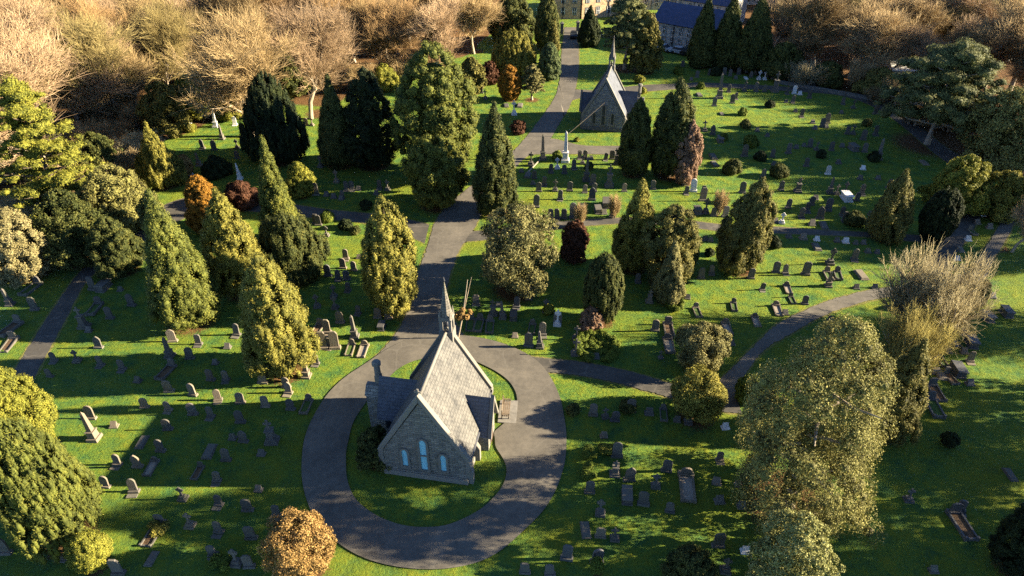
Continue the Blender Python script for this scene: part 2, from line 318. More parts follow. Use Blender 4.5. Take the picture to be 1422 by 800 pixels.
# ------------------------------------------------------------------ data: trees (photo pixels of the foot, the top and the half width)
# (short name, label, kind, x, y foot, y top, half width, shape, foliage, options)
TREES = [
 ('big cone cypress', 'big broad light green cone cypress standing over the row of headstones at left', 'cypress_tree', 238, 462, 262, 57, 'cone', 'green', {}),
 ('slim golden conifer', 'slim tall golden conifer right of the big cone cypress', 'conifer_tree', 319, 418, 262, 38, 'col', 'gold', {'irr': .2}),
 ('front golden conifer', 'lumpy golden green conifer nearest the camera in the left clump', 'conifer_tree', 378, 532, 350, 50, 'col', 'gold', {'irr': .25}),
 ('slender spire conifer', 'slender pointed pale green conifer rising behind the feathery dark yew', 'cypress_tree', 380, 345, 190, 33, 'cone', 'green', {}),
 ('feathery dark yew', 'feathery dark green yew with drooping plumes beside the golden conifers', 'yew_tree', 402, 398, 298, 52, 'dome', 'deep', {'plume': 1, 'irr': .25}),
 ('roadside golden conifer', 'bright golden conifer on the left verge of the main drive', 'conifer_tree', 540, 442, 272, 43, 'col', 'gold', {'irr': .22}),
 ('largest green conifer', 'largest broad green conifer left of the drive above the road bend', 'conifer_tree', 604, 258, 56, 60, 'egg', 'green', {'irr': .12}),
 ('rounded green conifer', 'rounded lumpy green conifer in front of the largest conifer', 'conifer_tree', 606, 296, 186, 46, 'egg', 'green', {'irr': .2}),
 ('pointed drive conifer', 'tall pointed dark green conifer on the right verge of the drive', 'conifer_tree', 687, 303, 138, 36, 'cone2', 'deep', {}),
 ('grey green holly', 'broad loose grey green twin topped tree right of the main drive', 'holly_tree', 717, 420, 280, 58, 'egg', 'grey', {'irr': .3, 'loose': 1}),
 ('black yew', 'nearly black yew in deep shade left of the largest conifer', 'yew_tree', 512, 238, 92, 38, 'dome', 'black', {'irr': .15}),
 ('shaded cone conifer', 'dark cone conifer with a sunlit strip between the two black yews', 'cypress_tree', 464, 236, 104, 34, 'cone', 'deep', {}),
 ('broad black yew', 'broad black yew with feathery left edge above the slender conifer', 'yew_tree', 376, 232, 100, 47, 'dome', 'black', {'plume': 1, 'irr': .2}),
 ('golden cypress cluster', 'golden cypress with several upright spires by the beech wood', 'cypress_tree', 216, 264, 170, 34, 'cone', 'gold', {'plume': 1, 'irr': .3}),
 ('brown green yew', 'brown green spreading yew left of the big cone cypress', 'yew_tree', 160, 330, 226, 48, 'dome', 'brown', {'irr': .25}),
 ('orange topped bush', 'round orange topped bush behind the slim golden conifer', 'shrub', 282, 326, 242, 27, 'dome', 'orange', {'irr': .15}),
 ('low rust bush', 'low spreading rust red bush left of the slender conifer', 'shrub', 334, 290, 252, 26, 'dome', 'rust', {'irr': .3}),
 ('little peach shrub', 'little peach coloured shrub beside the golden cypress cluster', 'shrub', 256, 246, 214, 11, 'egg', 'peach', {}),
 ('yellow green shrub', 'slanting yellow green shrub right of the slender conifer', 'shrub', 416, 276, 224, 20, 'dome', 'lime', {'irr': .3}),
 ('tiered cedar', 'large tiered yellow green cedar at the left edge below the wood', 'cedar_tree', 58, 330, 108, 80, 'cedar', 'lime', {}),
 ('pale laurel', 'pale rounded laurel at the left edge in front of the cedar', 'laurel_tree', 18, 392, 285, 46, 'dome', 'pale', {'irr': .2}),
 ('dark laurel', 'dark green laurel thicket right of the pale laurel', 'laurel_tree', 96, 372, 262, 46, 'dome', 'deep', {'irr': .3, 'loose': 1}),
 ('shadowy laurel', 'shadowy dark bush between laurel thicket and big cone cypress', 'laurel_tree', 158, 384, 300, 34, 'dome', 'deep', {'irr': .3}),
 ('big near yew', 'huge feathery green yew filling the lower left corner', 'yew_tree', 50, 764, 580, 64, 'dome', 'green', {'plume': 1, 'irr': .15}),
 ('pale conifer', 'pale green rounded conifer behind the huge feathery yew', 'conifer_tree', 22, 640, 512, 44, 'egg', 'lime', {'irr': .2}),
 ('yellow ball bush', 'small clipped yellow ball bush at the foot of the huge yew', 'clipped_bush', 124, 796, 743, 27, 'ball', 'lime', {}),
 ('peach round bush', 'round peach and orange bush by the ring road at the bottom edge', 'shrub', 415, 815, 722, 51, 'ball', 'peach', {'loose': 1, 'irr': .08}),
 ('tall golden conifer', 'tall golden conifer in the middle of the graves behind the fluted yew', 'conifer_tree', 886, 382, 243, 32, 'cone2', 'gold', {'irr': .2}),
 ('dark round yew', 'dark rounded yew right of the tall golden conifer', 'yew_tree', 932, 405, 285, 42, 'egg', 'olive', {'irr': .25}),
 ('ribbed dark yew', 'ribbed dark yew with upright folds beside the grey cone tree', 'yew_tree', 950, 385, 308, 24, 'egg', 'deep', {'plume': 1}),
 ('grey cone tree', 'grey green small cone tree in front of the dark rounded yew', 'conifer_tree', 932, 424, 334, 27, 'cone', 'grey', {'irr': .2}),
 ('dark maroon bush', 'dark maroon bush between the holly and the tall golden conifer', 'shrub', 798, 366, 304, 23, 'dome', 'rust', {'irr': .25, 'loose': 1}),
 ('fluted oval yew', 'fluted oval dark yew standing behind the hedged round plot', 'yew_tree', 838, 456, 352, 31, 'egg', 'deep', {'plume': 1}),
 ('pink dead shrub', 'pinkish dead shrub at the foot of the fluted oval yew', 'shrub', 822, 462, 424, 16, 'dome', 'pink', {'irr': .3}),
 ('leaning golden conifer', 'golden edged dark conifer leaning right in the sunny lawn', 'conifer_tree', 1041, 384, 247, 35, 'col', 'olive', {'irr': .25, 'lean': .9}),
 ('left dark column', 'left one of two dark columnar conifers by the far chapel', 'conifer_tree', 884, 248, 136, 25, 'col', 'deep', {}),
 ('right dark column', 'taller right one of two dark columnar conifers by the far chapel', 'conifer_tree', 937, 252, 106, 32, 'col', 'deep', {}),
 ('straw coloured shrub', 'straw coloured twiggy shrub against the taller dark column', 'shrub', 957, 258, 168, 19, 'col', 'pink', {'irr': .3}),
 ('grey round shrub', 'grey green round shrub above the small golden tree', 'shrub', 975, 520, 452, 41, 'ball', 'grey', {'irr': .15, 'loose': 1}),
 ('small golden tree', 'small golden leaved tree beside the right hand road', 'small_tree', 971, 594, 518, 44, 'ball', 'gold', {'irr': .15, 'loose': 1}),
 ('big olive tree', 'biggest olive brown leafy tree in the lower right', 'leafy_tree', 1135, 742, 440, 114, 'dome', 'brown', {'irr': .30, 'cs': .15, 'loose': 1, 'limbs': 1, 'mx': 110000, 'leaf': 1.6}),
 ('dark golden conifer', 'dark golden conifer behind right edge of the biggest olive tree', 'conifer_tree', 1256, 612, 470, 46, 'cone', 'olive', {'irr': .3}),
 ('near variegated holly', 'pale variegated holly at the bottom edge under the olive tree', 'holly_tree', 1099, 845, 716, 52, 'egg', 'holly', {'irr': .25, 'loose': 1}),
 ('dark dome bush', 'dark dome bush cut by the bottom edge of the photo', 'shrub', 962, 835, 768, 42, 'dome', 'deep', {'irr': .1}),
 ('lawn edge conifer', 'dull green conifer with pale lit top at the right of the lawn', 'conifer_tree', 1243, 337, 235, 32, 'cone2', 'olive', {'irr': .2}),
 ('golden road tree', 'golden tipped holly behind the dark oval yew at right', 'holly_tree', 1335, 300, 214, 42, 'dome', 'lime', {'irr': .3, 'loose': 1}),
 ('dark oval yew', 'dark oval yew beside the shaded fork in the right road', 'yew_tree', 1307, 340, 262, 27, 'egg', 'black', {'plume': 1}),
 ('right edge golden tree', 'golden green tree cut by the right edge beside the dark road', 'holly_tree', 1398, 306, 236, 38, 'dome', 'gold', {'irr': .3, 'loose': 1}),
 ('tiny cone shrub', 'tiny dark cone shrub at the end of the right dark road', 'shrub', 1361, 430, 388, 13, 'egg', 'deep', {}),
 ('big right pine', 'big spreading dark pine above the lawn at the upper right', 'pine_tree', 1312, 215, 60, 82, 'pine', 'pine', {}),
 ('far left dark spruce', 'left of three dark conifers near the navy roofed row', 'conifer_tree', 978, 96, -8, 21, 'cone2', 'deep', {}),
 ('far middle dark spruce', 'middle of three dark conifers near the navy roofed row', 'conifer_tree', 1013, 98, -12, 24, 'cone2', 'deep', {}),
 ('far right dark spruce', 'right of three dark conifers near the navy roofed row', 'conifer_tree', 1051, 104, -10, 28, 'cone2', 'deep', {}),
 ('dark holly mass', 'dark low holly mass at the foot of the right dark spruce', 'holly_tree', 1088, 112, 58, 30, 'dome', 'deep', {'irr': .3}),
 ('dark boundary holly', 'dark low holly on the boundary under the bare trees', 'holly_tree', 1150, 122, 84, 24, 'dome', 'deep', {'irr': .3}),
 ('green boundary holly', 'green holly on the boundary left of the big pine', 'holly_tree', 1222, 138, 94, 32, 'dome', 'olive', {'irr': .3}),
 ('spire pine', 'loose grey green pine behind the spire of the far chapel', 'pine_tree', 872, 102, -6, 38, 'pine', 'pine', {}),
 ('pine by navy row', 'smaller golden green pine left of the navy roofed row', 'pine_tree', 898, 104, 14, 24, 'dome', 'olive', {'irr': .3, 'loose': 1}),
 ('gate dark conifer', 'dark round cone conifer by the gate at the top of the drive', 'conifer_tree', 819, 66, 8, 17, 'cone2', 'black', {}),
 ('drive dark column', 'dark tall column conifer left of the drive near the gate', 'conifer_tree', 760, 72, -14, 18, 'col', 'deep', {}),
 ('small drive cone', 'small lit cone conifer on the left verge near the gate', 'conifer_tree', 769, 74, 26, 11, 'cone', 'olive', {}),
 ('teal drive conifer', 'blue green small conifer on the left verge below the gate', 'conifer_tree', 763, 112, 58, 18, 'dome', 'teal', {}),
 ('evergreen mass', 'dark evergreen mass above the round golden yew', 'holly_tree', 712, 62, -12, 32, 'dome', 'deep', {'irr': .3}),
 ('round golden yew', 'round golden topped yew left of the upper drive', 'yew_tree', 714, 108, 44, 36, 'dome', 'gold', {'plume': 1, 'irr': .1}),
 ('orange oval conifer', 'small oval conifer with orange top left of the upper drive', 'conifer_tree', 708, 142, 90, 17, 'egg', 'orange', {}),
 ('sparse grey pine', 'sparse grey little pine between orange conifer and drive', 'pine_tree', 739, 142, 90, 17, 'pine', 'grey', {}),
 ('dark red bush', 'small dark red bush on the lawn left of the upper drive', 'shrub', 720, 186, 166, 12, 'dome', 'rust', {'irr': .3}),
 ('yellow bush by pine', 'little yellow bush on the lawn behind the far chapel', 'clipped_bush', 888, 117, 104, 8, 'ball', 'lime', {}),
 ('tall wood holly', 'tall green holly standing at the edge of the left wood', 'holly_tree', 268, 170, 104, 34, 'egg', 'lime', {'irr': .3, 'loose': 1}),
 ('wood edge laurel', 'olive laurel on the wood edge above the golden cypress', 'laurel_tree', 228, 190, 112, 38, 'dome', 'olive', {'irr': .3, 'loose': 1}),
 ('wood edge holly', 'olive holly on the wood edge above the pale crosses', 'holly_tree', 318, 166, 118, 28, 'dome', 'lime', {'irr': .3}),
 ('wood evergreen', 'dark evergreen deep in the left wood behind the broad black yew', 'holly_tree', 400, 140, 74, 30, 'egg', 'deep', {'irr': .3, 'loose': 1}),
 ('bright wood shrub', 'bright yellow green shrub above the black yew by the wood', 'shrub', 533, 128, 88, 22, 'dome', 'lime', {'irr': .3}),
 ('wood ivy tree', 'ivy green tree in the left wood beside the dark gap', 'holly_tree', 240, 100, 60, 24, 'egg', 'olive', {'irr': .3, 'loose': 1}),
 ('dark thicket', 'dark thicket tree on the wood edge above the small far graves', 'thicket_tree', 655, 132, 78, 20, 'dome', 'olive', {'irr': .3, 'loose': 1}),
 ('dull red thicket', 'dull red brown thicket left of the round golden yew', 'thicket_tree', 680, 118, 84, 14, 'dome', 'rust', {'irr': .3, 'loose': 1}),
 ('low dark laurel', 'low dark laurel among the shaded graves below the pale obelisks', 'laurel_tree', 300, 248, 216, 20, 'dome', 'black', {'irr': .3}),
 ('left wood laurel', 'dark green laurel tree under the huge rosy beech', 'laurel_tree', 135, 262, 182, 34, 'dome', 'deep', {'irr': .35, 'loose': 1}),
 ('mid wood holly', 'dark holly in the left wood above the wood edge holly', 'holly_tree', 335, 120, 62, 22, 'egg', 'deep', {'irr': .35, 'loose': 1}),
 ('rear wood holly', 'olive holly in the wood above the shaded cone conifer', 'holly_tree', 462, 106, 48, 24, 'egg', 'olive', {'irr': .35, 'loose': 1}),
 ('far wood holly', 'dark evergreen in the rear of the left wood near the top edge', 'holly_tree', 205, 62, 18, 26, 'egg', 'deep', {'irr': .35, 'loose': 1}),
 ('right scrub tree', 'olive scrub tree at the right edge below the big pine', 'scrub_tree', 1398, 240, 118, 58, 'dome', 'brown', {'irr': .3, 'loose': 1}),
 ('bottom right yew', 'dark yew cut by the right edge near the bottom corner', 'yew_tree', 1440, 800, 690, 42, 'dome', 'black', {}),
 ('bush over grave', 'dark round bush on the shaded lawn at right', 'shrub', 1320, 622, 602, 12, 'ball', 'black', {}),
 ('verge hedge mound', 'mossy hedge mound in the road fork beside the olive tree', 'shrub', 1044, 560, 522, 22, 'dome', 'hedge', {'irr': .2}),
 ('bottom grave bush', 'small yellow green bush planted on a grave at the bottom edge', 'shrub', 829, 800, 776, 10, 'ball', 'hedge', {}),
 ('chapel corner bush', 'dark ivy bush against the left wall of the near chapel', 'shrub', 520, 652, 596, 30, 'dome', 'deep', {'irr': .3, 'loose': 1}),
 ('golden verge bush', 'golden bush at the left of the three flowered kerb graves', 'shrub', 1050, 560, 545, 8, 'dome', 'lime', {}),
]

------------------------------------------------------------

■ Directions ■
Go through the material above and count the lines that contain "corner"; give that number alone.

■ Expected answer ■
3